Deswegen finde ich heute nicht nur die lückenlose Aufklärung dieser Fälle so wichtig und dass man den Opfern hilft, sofern man noch kann – denen hätte man viel früher helfen müssen, die haben ein Leben lang damit zubringen müssen und die meisten leben wahrscheinlich gar nicht mehr, es sind sicher schon viele verstorben, und bei den Tätern gilt natürlich genau das Gleiche –, aber das Wichtigste ist, wie wir heute mit den Kindern in unserer Gesellschaft umgehen, und das Wichtigste ist deswegen auch Kinderbetreuung im Kindergarten, in der Schule, Familien stärken, Eltern stärken, die Kinder erziehen. Das ist das Um und Auf, damit wir selbstbewusste kleine Menschen haben, die irgendwann selbstbewusste große Menschen werden. Denn viele Opfer sind leider später auch nicht in der Lage, ihre Kinder entsprechend freundlich und nett zu erziehen, weil sie es nicht gelernt haben. Das sollten wir aber alle lernen.
Insgesamt halte ich die Diskussion heute für wesentlich niveauvoller, als ich es befürchtet hatte, und dafür bedanke ich mich bei allen. – Danke. (Beifall bei Grünen und SPÖ.)
Vorsitzender GR Mag Dietbert Kowarik: Dem Dank des Herrn Klubobmannes schließe ich mich an. (Heiterkeit.)
Als nächste Rednerin hat sich Frau StRin Matiasek zu Wort gemeldet.

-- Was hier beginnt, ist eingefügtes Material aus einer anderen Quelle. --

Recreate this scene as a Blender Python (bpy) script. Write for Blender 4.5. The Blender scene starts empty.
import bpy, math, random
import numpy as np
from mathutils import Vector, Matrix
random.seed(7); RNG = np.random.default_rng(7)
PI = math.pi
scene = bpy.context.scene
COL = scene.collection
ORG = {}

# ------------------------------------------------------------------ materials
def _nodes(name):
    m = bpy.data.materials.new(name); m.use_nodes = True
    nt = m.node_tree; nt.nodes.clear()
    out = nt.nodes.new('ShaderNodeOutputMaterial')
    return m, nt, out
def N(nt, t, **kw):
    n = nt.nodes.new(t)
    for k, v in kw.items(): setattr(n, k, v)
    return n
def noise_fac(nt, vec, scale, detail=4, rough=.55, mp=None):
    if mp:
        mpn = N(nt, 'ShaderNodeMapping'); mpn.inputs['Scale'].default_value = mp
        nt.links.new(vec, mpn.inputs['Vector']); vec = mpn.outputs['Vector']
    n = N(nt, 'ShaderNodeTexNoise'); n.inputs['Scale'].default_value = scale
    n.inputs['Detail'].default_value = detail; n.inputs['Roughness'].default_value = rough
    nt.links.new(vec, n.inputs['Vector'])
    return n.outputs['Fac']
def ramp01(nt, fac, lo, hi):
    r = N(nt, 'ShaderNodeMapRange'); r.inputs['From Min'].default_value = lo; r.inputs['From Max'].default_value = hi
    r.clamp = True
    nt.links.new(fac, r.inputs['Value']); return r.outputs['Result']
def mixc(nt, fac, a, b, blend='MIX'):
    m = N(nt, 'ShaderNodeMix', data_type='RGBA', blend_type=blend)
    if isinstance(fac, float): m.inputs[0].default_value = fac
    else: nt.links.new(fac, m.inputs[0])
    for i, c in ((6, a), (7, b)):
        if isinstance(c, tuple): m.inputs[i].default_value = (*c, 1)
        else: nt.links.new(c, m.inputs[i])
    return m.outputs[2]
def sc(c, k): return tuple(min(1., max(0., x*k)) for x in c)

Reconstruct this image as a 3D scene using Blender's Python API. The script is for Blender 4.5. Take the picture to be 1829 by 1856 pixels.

Ich erteile es ihr.
StRin Veronika Matiasek: Sehr geehrter Herr Vorsitzender! Sehr geehrte Damen und Herren!
Bevor ich zu meinen Worten komme, muss ich auf die Wortmeldung meiner Vorrednerin Hebein eingehen, die in einem letzten flapsigen Schlusssatz der FPÖ vorgeworfen hat, sie stünde für Straflager für Jugendlich ein. Also, Frau GRin Hebein, und auch ganz allgemein gesagt: Dem widerspreche ich ganz energisch! Da ersuche ich Sie auch, dass Sie das zurücknehmen. Das ist wirklich nicht nur ein grober Unfug, sondern das ist schlicht und ergreifend die Unwahrheit. (Beifall bei der FPÖ.)